Em relação à escrita de “A colheita dos grãos: odes sonoras”, muitas foram as experimentações entre música, texto e imagem. Vez ou outra, passado algum tempo após o término, gostava de reler para que pudesse sentir aquela música ou então, gostava de escutar a música, para sentir aquele texto. Sentia que estavam bem casados, que o matrimônio havia sido estabelecido.
Quando isto acontecia a vivência entre som e palavra havia sido cumprida com sucesso e a cura havia sido feita. Sentia apenas vontade de que algum dia alguém pudesse também comprar a ideia da vivência, como eu fiz. Não de que meu texto fosse a representação real e absoluta do que representa aquela música, e sim pelo tipo de compromisso e matrimônio que as palavras podem assumir perante determinadas obras humanas.
Foi então que passei a me envolver com a produção de uma oficina de escrita contemplativa, coisa que faço hoje em minha empresa pelo @ArcadaPalavra.
Como é sua relação com a tecnologia? Você escreve seus primeiros rascunhos à mão ou no computador?
Durante muito tempo tive por hábito escrever os textos no meu blog pessoal Devaneios & Ossos que hoje está desatualizado. Escrevia o texto diretamente por lá e o publicava após terminar de escrever. Tenho meus moleskines, mas é inegável que o lugar do fluxo e da conexão foi e continua sendo o teclado de um computador.
De onde vêm suas ideias? Há um conjunto de hábitos que você cultiva para se manter criativo?
Já respondi nas questões acima. Tenho por hábito a pesquisa de frequências musicais, materiais que possam ajudar na criação da ambientação.
O que você acha que mudou no seu processo de escrita ao longo dos anos? O que você diria a si mesmo se pudesse voltar à escrita de seus primeiros textos?
Ganhei mais maturidade acerca de quem sou, e em como posso filtrar as inspirações para uma maior fluência da cura, baseado naquilo que me cerca e no que emano para a vida.
Se eu pudesse voltar no tempo, nada diria ao Filippi que iniciou as pesquisas. É natural que possamos nos aperfeiçoar com os erros e com o tempo.
Que projeto você gostaria de fazer, mas ainda não começou? Que livro você gostaria de ler e ele ainda não existe?
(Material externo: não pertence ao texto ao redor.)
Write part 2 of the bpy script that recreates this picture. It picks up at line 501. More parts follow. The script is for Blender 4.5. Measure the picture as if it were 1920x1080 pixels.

Desenvolver novas oficinas de escrita em torno do essencial. Acho essencial reabitarmos valores e lugares esquecidos pela modernidade, que vem quebrando e depauperando a arte. O livro que mais gostaria de ler é o livro da alma. Não acho mais graça em ler livros de autores que falam de seus sentimentos pessoais. Gostaria de conhecer autores que abordam o essencial, que entendam a linguagem afetiva da co-criação, sem monumentalização. Um exemplo: as cartas em vídeo de Shûji Terayama e Shuntarô Tanikawa. Recomendo. Está disponível no youtube.